§ RAW DATA:

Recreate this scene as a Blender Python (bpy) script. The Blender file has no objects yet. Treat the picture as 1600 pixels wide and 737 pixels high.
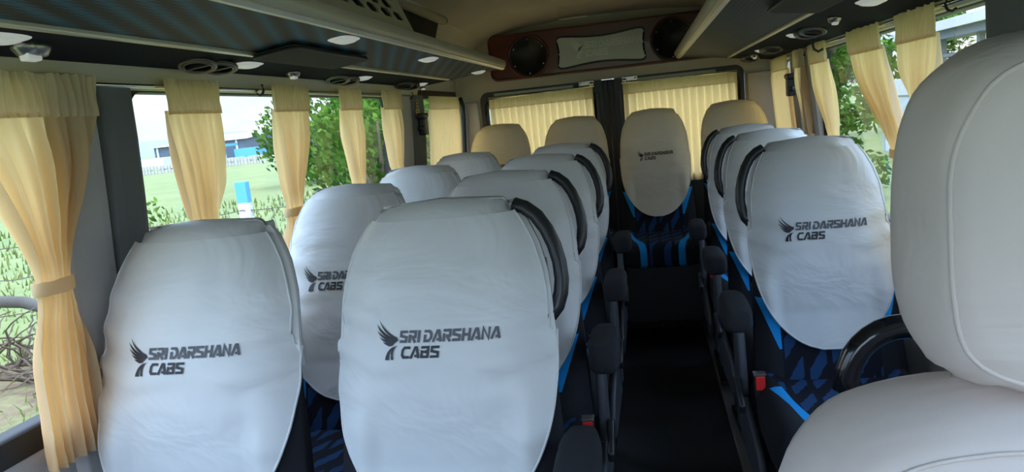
import bpy, bmesh, math, random
from mathutils import Vector, Matrix, noise
random.seed(7)
S = bpy.context.scene
COL = S.collection
PI = math.pi
V = Vector

# ------------------------------------------------------------ camera, world, exposure
cam_d = bpy.data.cameras.new('camera'); cam = bpy.data.objects.new('camera', cam_d); COL.objects.link(cam)
cam_d.sensor_width = 36; cam_d.lens = 1100/1600*36; cam_d.clip_start = .02; cam_d.clip_end = 3000
# rows: the world axes seen from the camera (x right, y up, z into the view)
RX = V((0.97862623, 0.06931502, -0.19361334)); RY = V((0.17846533, 0.18154232, 0.96705352)); RZ = V((-0.10218035, 0.98093721, -0.16529175))
m = Matrix(((RX.x, RX.y, -RX.z, 0), (RY.x, RY.y, -RY.z, 0), (RZ.x, RZ.y, -RZ.z, 1.3), (0, 0, 0, 1)))
cam.matrix_world = m
S.camera = cam
S.view_settings.view_transform = 'Standard'; S.view_settings.look = 'None'
S.view_settings.gamma = 1; S.view_settings.use_curve_mapping = False
S.view_settings.exposure = 0.12
SKY = 1.35         # brightness of the sky above the fields
FRONT = 1.6        # sky glow added ahead of the windscreen to brighten the cabin
SUN = 2.6

W = bpy.data.worlds.new('sky'); S.world = W; W.use_nodes = True
wn = W.node_tree; wn.nodes.clear()
def nd(t, kind, **kw):
    n = t.nodes.new(kind)
    for k, v in kw.items():
        if k in n.inputs: n.inputs[k].default_value = v
        else: setattr(n, k, v)
    return n
def lk(t, a, b): t.links.new(a, b)
def mth(t, op, a, b=None, c=None):
    n = t.nodes.new('ShaderNodeMath'); n.operation = op
    for i, v in enumerate((a, b, c)):
        if v is None: continue
        if isinstance(v, (int, float)): n.inputs[i].default_value = v
        else: t.links.new(v, n.inputs[i])
    return n.outputs[0]
def mixc(t, f, a, b):
    n = t.nodes.new('ShaderNodeMix'); n.data_type = 'RGBA'
    for i, v in ((0, f), (6, a), (7, b)):
        if isinstance(v, (int, float)): n.inputs[i].default_value = v
        elif isinstance(v, tuple): n.inputs[i].default_value = (*v[:3], 1)
        else: t.links.new(v, n.inputs[i])
    return n.outputs[2]
def ramp(t, f, stops):
    n = t.nodes.new('ShaderNodeValToRGB'); e = n.color_ramp.elements
    while len(e) < len(stops): e.new(.5)
    for i, (p, c) in enumerate(stops):
        e[i].position = p; e[i].color = (*c, 1) if isinstance(c, tuple) else (c, c, c, 1)
    t.links.new(f, n.inputs[0]); return n.outputs[0]
tc = nd(wn, 'ShaderNodeTexCoord'); sp = nd(wn, 'ShaderNodeSeparateXYZ'); lk(wn, tc.outputs['Generated'], sp.inputs[0])
mp = nd(wn, 'ShaderNodeMapping'); mp.inputs['Scale'].default_value = (2, 2, 7); lk(wn, tc.outputs['Generated'], mp.inputs[0])
nz = nd(wn, 'ShaderNodeTexNoise', Scale=1.6, Detail=6.0, Roughness=.6); lk(wn, mp.outputs[0], nz.inputs['Vector'])
cl = ramp(wn, nz.outputs[0], [(.44, 0.0), (.64, 1.0)])
grad = ramp(wn, sp.outputs[2], [(0.0, (.80, .92, 1.0)), (.25, (.38, .66, .98)), (1.0, (.25, .5, .95))])
skyc = mixc(wn, mth(wn, 'MULTIPLY', cl, .85), grad, (1.0, 1.0, 1.0))
fr = mth(wn, 'MAXIMUM', mth(wn, 'MULTIPLY', sp.outputs[1], -1), 0.0)      # towards the windscreen
upm = ramp(wn, sp.outputs[2], [(0.0, 0.25), (.08, 1.0)])
zen = ramp(wn, sp.outputs[2], [(.10, 1.0/6), (.75, 1.0)])      # an overcast sky is several times brighter overhead
strength = mth(wn, 'ADD', mth(wn, 'MULTIPLY', zen, SKY*6), mth(wn, 'MULTIPLY', mth(wn, 'MULTIPLY', mth(wn, 'POWER', fr, 1.5), FRONT), upm))
bg = nd(wn, 'ShaderNodeBackground'); lk(wn, skyc, bg.inputs[0]); lk(wn, strength, bg.inputs[1])
wo = nd(wn, 'ShaderNodeOutputWorld'); lk(wn, bg.outputs[0], wo.inputs[0])
sun_d = bpy.data.lights.new('sun', 'SUN'); sun = bpy.data.objects.new('sun', sun_d); COL.objects.link(sun)
sun_d.energy = SUN; sun_d.angle = .05; sun_d.color = (1, .95, .85)
sun.rotation_euler = V((.15, .45, -1)).to_track_quat('-Z', 'Y').to_euler(); sun.location = (0, 0, 20)

# ------------------------------------------------------------ materials
def mat(name, col, rough=.6, metal=0., bump=0., bscale=200., spec=.5, emit=None, coat=0.):
    m = bpy.data.materials.new(name); m.use_nodes = True; t = m.node_tree; b = t.nodes['Principled BSDF']
    b.inputs['Base Color'].default_value = (*col, 1); b.inputs['Roughness'].default_value = rough
    b.inputs['Metallic'].default_value = metal; b.inputs['Specular IOR Level'].default_value = spec
    b.inputs['Coat Weight'].default_value = coat
    if emit: b.inputs['Emission Color'].default_value = (*emit[0], 1); b.inputs['Emission Strength'].default_value = emit[1]
    c = nd(t, 'ShaderNodeTexCoord'); n = nd(t, 'ShaderNodeTexNoise', Scale=bscale, Detail=3.0); lk(t, c.outputs['Object'], n.inputs['Vector'])
    if bump:
        bp = nd(t, 'ShaderNodeBump', Strength=bump, Distance=.002); lk(t, n.outputs[0], bp.inputs['Height']); lk(t, bp.outputs[0], b.inputs['Normal'])
    n2 = nd(t, 'ShaderNodeTexNoise', Scale=6.0, Detail=4.0); lk(t, c.outputs['Object'], n2.inputs['Vector'])
    cc = mixc(t, n2.outputs[0], tuple(x*.9 for x in col), tuple(min(1, x*1.1) for x in col)); lk(t, cc, b.inputs['Base Color'])
    return m
def cover_mat(name, col, rough=.42):
    m = mat(name, col, rough); t = m.node_tree; b = t.nodes['Principled BSDF']
    c = nd(t, 'ShaderNodeTexCoord')
    mp = nd(t, 'ShaderNodeMapping'); mp.inputs['Scale'].default_value = (1, 1, 1.9); lk(t, c.outputs['Object'], mp.inputs[0])
    w = nd(t, 'ShaderNodeTexNoise', Scale=3.2, Detail=3.0, Roughness=.55, Distortion=1.3); lk(t, mp.outputs[0], w.inputs['Vector'])
    f = nd(t, 'ShaderNodeTexNoise', Scale=900.0, Detail=2.0); lk(t, c.outputs['Object'], f.inputs['Vector'])
    b1 = nd(t, 'ShaderNodeBump', Strength=.3, Distance=.03); lk(t, w.outputs[0], b1.inputs['Height'])
    b2 = nd(t, 'ShaderNodeBump', Strength=.12, Distance=.001); lk(t, f.outputs[0], b2.inputs['Height']); lk(t, b1.outputs[0], b2.inputs['Normal'])
    lk(t, b2.outputs[0], b.inputs['Normal']); return m
M = {}
M['cover'] = cover_mat('white_leatherette', (.64, .645, .655))
M['cover_curtain_tint'] = cover_mat('curtain_tint_leatherette', (.82, .73, .57))  # white covers, warm light from the rear curtains put into the colour
M['cover_beige'] = cover_mat('pale_beige_cotton', (.70, .615, .58), .75)
M['black_fabric'] = mat('black_fabric', (.026, .027, .033), .9, bump=.5, bscale=700, spec=.2)
M['black_plastic'] = mat('black_plastic', (.02, .021, .025), .38)
M['shield'] = mat('slate_plastic', (.05, .055, .07), .5)
M['black_metal'] = mat('black_metal', (.02, .02, .02), .4, .6)
M['gloss_black'] = mat('gloss_black', (.008, .008, .010), .16, coat=.4)
M['red'] = mat('red_button', (.75, .03, .025), .35)
M['chrome'] = mat('chrome', (.8, .8, .8), .15, 1.)
M['alu'] = mat('aluminium_rail', (.72, .67, .56), .32, .55)
M['nose'] = mat('grey_rail_nose', (.50, .45, .38), .35)
M['ceil'] = mat('headliner', (.52, .44, .36), .85, bump=.3, bscale=300)
M['trimgrey'] = mat('grey_trim', (.50, .47, .46), .6, bump=.2, bscale=500)
M['pillar'] = mat('pillar_fabric', (.17, .17, .17), .85, bump=.4, bscale=500)
M['beige_trim'] = mat('beige_trim', (.50, .43, .36), .6)
M['ledge'] = mat('cream_ledge', (.55, .49, .38), .5)
M['service'] = mat('service_panel', (.013, .015, .021), .85, bump=.3, bscale=600, spec=.12)
M['screenflap'] = mat('charcoal_flap', (.045, .042, .038), .8, bump=.3, bscale=500, spec=.2)
M['white_plastic'] = mat('white_plastic', (.8, .8, .78), .35, emit=((1, 1, .97), .18))
M['grey_chrome'] = mat('dull_chrome', (.35, .33, .32), .25, .8)
M['vent_ring'] = mat('dark_chrome', (.13, .12, .12), .3, .8)
M['wood'] = mat('maroon_lacquer', (.10, .016, .011), .35, coat=.2)
M['speaker'] = mat('speaker_black', (.012, .012, .016), .5)
M['frost'] = mat('frosted_panel', (.45, .46, .43), .35)
M['frost_print'] = mat('frosted_print', (.58, .59, .56), .35)
M['floor'] = mat('black_vinyl_floor', (.010, .011, .014), .75, bump=.5, bscale=400)
M['rail_metal'] = mat('floor_rail_metal', (.38, .38, .38), .45, .7)
M['rubber'] = mat('rubber', (.012, .012, .013), .5)
M['door_metal'] = mat('door_metal', (.30, .33, .34), .45)
M['dark_door'] = mat('dark_door_metal', (.035, .04, .05), .45)
M['ac'] = mat('air_unit_plastic', (.46, .42, .34), .5)
M['hollow'] = mat('dark_hollow', (.012, .012, .012), .8)
M['ink'] = mat('black_ink', (.012, .012, .022), .5)
M['ink2'] = mat('grey_ink', (.08, .08, .10), .5)
M['sticker'] = mat('yellow_sticker', (.62, .50, .15), .6)
M['brown_print'] = mat('brown_print', (.10, .06, .03), .6)
M['brown_ink'] = mat('brown_ink', (.06, .045, .03), .6)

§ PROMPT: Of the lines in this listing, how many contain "scene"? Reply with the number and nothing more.

§ RESPONSE FOR THIS EXERCISE: 2